Items listed in a dataset
•••

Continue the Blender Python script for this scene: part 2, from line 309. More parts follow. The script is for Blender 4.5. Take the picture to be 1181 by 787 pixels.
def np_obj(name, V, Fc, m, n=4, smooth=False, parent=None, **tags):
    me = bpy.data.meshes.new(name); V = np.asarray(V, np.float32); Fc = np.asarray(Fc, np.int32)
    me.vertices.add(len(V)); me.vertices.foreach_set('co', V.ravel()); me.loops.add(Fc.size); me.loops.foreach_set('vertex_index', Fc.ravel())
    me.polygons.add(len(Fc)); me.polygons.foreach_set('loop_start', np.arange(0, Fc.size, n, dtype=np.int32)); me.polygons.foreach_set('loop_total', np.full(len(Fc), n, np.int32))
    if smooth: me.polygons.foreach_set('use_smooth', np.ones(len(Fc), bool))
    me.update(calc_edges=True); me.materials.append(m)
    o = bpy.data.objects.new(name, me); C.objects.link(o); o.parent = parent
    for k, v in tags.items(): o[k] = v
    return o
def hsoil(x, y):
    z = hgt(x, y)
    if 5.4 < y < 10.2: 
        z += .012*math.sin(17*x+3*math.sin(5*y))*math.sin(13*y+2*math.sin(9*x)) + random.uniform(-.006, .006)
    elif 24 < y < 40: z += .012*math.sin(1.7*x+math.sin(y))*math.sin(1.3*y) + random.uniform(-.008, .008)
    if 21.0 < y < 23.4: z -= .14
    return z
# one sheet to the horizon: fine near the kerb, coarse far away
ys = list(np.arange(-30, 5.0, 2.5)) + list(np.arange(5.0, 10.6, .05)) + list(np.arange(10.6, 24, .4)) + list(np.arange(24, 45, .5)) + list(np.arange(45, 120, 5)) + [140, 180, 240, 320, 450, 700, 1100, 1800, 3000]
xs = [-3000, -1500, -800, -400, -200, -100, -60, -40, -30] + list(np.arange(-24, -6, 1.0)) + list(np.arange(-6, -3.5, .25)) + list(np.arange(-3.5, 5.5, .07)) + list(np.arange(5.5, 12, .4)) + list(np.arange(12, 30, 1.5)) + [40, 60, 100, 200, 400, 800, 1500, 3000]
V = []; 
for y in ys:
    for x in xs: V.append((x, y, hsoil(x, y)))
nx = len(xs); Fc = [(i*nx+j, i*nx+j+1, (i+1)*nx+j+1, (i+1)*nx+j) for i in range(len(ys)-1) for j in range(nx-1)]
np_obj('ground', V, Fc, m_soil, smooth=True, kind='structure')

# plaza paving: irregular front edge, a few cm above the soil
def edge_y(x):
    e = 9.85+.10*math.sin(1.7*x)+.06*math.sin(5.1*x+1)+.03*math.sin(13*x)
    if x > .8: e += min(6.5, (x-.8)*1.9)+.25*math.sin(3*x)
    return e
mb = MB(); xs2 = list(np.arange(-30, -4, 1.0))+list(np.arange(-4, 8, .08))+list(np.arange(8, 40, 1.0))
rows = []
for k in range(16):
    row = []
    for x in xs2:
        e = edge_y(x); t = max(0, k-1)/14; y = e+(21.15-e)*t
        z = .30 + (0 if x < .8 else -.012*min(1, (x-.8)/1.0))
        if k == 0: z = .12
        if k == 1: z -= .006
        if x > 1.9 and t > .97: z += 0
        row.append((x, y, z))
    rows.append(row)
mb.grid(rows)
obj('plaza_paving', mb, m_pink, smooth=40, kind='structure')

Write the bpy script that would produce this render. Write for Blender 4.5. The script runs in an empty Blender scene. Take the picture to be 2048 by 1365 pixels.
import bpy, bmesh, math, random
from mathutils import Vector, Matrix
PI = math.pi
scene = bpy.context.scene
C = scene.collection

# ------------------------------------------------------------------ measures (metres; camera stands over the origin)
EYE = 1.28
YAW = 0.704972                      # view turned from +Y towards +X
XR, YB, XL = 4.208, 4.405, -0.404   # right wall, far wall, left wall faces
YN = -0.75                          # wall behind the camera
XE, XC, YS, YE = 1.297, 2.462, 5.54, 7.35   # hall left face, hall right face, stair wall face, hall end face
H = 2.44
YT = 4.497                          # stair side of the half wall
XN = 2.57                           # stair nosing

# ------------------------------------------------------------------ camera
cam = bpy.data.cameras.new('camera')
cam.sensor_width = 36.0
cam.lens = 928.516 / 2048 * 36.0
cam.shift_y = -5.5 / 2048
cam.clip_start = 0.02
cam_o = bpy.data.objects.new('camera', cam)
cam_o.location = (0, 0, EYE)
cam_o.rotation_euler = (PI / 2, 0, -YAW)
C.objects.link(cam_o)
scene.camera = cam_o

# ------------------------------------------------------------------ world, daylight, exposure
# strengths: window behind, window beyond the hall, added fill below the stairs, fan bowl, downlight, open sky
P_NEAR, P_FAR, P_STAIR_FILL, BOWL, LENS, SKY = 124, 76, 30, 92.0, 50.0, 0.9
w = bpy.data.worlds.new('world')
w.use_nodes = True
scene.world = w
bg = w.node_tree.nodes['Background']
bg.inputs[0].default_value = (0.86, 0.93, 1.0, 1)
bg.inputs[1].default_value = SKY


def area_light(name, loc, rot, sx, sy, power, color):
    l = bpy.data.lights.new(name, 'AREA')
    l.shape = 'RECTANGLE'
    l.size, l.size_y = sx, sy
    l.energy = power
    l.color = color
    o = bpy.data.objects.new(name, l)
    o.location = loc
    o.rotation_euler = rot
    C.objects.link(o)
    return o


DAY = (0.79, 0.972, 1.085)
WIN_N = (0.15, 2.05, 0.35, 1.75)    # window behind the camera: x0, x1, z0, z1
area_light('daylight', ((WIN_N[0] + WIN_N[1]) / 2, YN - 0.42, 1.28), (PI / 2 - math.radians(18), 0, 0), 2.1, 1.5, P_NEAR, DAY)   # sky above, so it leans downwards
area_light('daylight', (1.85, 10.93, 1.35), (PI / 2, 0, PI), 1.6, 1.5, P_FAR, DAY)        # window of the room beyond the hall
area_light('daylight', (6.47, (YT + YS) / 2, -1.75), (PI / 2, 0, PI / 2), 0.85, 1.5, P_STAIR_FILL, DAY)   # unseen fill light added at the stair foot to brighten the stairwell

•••

### Given instruction
Repeat exactly the lines from the one containing "Write the bpy" to the one containing "C = scene.collection", both lines included, and nothing else.

### Written response
Write the bpy script that would produce this render. Write for Blender 4.5. The script runs in an empty Blender scene. Take the picture to be 2048 by 1365 pixels.
import bpy, bmesh, math, random
from mathutils import Vector, Matrix
PI = math.pi
scene = bpy.context.scene
C = scene.collection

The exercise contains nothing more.